The USD/CAD pair rallied around 35-40 pips from the early European session lows and climbed to fresh daily tops, near the 1.3240-45 region in the last hour.

Having shown some resilience below the 1.3200 mark on Thursday, the pair managed to attract some dip-buying on the last day of the week and for now, seems to have snapped four consecutive days of losing streak. A weaker tone surrounding crude oil prices undermined the commodity-linked currency – the loonie – and was seen as one of the key factors behind the USD/CAD pair’s short-covering bounce.

The uptick got an additional boost from a modest intraday rebound seen around the US dollar.
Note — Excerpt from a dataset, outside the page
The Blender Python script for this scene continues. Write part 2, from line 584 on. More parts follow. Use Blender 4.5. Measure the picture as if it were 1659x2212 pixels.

Emerging signs of the US economic recovery partly offset the uncertainty over the next round of the US fiscal stimulus measures. Adding to this, a turnaround in the global risk sentiment – as depicted by a sharp fall in the equity markets – further drove some heaven flows towards the greenback.

The USD/CAD pair has now recovered the previous day’s negative move to near six-month lows. However, it will be prudent to wait for some strong follow-through buying before confirming that the pair might have bottomed out in the near-term and positioning for any further positive move. Investors now look forward to the US macroeconomic data for some short-term trading impetus.

Friday’s US economic docket highlights the release of monthly Retail Sales and Michigan Consumer Sentiment Index for August. The data might influence the USD price dynamics and produce some meaningful opportunities later during the early North American session. The key focus, however, will be on a crucial weekend meeting between the US and Chinese trade officials.